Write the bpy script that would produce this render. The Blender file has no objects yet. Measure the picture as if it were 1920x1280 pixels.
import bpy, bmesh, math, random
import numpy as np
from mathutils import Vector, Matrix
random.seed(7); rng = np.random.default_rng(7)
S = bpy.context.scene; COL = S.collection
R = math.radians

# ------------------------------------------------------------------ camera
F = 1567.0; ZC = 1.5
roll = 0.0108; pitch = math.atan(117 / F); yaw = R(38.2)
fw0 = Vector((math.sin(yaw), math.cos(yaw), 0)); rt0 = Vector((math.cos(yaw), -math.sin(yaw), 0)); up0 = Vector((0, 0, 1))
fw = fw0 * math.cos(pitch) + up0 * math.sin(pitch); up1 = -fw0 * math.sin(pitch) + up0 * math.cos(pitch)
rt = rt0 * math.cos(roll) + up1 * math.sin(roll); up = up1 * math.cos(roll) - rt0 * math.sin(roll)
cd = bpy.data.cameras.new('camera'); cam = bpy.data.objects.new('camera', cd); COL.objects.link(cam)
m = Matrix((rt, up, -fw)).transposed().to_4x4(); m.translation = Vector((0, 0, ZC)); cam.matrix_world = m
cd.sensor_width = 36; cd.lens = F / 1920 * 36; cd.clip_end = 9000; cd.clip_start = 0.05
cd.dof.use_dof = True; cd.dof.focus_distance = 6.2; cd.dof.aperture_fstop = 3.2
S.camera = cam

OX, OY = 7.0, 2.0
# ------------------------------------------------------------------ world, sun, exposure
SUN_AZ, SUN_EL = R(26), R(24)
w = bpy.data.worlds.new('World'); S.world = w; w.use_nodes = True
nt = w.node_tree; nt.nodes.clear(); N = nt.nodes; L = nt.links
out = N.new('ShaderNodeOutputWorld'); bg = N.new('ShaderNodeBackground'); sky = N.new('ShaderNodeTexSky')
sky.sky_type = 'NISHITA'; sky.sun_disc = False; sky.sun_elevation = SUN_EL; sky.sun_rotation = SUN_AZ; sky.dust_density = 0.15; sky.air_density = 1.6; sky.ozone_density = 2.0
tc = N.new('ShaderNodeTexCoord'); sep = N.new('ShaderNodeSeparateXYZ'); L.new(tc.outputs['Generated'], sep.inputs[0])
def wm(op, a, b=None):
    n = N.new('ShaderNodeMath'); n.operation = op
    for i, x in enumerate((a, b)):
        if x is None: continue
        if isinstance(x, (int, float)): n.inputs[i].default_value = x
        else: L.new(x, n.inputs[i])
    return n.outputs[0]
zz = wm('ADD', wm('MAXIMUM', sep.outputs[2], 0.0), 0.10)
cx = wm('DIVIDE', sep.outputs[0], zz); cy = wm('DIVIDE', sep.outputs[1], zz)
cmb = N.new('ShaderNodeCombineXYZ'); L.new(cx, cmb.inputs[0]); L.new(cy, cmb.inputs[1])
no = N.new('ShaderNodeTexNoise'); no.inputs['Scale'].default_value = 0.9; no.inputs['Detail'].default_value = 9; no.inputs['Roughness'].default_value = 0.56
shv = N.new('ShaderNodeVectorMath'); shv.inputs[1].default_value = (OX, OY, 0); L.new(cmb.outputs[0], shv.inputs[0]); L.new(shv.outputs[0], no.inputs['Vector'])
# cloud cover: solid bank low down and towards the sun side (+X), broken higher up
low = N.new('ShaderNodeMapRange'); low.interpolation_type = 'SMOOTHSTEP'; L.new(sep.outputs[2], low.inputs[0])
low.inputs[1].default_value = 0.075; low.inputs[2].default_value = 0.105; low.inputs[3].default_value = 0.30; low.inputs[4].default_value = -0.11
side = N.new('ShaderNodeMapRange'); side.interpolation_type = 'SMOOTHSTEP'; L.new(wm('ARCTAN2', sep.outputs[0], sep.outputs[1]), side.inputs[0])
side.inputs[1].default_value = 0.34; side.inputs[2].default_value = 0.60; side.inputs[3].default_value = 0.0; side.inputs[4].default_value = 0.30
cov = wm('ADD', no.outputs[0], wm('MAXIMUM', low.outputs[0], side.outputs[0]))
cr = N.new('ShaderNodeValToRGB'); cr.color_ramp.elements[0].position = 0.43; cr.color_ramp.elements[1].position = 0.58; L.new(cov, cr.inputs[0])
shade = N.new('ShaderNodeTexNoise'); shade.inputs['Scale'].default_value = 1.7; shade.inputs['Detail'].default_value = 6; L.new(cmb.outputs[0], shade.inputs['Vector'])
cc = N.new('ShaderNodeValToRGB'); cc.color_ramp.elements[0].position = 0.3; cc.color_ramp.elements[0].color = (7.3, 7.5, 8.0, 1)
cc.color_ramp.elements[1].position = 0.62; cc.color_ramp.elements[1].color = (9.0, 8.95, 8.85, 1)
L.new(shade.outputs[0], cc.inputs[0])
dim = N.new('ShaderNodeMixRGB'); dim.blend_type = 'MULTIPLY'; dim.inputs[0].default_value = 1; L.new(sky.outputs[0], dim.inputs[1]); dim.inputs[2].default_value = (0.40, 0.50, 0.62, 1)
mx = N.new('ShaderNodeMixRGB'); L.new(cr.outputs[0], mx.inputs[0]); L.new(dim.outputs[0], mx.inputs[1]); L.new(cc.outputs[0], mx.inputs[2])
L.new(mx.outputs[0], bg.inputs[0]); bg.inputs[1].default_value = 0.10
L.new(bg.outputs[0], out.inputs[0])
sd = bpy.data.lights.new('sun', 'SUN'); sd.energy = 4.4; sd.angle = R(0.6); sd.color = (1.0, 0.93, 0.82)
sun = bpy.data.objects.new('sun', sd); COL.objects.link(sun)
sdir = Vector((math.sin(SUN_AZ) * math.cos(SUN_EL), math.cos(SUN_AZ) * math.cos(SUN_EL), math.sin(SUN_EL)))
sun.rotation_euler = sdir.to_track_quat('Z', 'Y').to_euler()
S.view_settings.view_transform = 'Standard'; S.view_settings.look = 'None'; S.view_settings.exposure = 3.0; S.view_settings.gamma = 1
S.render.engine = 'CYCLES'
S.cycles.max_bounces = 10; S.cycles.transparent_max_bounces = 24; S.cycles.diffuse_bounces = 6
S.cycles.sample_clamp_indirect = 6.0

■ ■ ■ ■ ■

(OBJECTIVE):
Return the listing above in full, character for character.

(ANSWER TO THIS TASK):
Write the bpy script that would produce this render. The Blender file has no objects yet. Measure the picture as if it were 1920x1280 pixels.
import bpy, bmesh, math, random
import numpy as np
from mathutils import Vector, Matrix
random.seed(7); rng = np.random.default_rng(7)
S = bpy.context.scene; COL = S.collection
R = math.radians

# ------------------------------------------------------------------ camera
F = 1567.0; ZC = 1.5
roll = 0.0108; pitch = math.atan(117 / F); yaw = R(38.2)
fw0 = Vector((math.sin(yaw), math.cos(yaw), 0)); rt0 = Vector((math.cos(yaw), -math.sin(yaw), 0)); up0 = Vector((0, 0, 1))
fw = fw0 * math.cos(pitch) + up0 * math.sin(pitch); up1 = -fw0 * math.sin(pitch) + up0 * math.cos(pitch)
rt = rt0 * math.cos(roll) + up1 * math.sin(roll); up = up1 * math.cos(roll) - rt0 * math.sin(roll)
cd = bpy.data.cameras.new('camera'); cam = bpy.data.objects.new('camera', cd); COL.objects.link(cam)
m = Matrix((rt, up, -fw)).transposed().to_4x4(); m.translation = Vector((0, 0, ZC)); cam.matrix_world = m
cd.sensor_width = 36; cd.lens = F / 1920 * 36; cd.clip_end = 9000; cd.clip_start = 0.05
cd.dof.use_dof = True; cd.dof.focus_distance = 6.2; cd.dof.aperture_fstop = 3.2
S.camera = cam

OX, OY = 7.0, 2.0
# ------------------------------------------------------------------ world, sun, exposure
SUN_AZ, SUN_EL = R(26), R(24)
w = bpy.data.worlds.new('World'); S.world = w; w.use_nodes = True
nt = w.node_tree; nt.nodes.clear(); N = nt.nodes; L = nt.links
out = N.new('ShaderNodeOutputWorld'); bg = N.new('ShaderNodeBackground'); sky = N.new('ShaderNodeTexSky')
sky.sky_type = 'NISHITA'; sky.sun_disc = False; sky.sun_elevation = SUN_EL; sky.sun_rotation = SUN_AZ; sky.dust_density = 0.15; sky.air_density = 1.6; sky.ozone_density = 2.0
tc = N.new('ShaderNodeTexCoord'); sep = N.new('ShaderNodeSeparateXYZ'); L.new(tc.outputs['Generated'], sep.inputs[0])
def wm(op, a, b=None):
    n = N.new('ShaderNodeMath'); n.operation = op
    for i, x in enumerate((a, b)):
        if x is None: continue
        if isinstance(x, (int, float)): n.inputs[i].default_value = x
        else: L.new(x, n.inputs[i])
    return n.outputs[0]
zz = wm('ADD', wm('MAXIMUM', sep.outputs[2], 0.0), 0.10)
cx = wm('DIVIDE', sep.outputs[0], zz); cy = wm('DIVIDE', sep.outputs[1], zz)
cmb = N.new('ShaderNodeCombineXYZ'); L.new(cx, cmb.inputs[0]); L.new(cy, cmb.inputs[1])
no = N.new('ShaderNodeTexNoise'); no.inputs['Scale'].default_value = 0.9; no.inputs['Detail'].default_value = 9; no.inputs['Roughness'].default_value = 0.56
shv = N.new('ShaderNodeVectorMath'); shv.inputs[1].default_value = (OX, OY, 0); L.new(cmb.outputs[0], shv.inputs[0]); L.new(shv.outputs[0], no.inputs['Vector'])
# cloud cover: solid bank low down and towards the sun side (+X), broken higher up
low = N.new('ShaderNodeMapRange'); low.interpolation_type = 'SMOOTHSTEP'; L.new(sep.outputs[2], low.inputs[0])
low.inputs[1].default_value = 0.075; low.inputs[2].default_value = 0.105; low.inputs[3].default_value = 0.30; low.inputs[4].default_value = -0.11
side = N.new('ShaderNodeMapRange'); side.interpolation_type = 'SMOOTHSTEP'; L.new(wm('ARCTAN2', sep.outputs[0], sep.outputs[1]), side.inputs[0])
side.inputs[1].default_value = 0.34; side.inputs[2].default_value = 0.60; side.inputs[3].default_value = 0.0; side.inputs[4].default_value = 0.30
cov = wm('ADD', no.outputs[0], wm('MAXIMUM', low.outputs[0], side.outputs[0]))
cr = N.new('ShaderNodeValToRGB'); cr.color_ramp.elements[0].position = 0.43; cr.color_ramp.elements[1].position = 0.58; L.new(cov, cr.inputs[0])
shade = N.new('ShaderNodeTexNoise'); shade.inputs['Scale'].default_value = 1.7; shade.inputs['Detail'].default_value = 6; L.new(cmb.outputs[0], shade.inputs['Vector'])
cc = N.new('ShaderNodeValToRGB'); cc.color_ramp.elements[0].position = 0.3; cc.color_ramp.elements[0].color = (7.3, 7.5, 8.0, 1)
cc.color_ramp.elements[1].position = 0.62; cc.color_ramp.elements[1].color = (9.0, 8.95, 8.85, 1)
L.new(shade.outputs[0], cc.inputs[0])
dim = N.new('ShaderNodeMixRGB'); dim.blend_type = 'MULTIPLY'; dim.inputs[0].default_value = 1; L.new(sky.outputs[0], dim.inputs[1]); dim.inputs[2].default_value = (0.40, 0.50, 0.62, 1)
mx = N.new('ShaderNodeMixRGB'); L.new(cr.outputs[0], mx.inputs[0]); L.new(dim.outputs[0], mx.inputs[1]); L.new(cc.outputs[0], mx.inputs[2])
L.new(mx.outputs[0], bg.inputs[0]); bg.inputs[1].default_value = 0.10
L.new(bg.outputs[0], out.inputs[0])
sd = bpy.data.lights.new('sun', 'SUN'); sd.energy = 4.4; sd.angle = R(0.6); sd.color = (1.0, 0.93, 0.82)
sun = bpy.data.objects.new('sun', sd); COL.objects.link(sun)
sdir = Vector((math.sin(SUN_AZ) * math.cos(SUN_EL), math.cos(SUN_AZ) * math.cos(SUN_EL), math.sin(SUN_EL)))
sun.rotation_euler = sdir.to_track_quat('Z', 'Y').to_euler()
S.view_settings.view_transform = 'Standard'; S.view_settings.look = 'None'; S.view_settings.exposure = 3.0; S.view_settings.gamma = 1
S.render.engine = 'CYCLES'
S.cycles.max_bounces = 10; S.cycles.transparent_max_bounces = 24; S.cycles.diffuse_bounces = 6
S.cycles.sample_clamp_indirect = 6.0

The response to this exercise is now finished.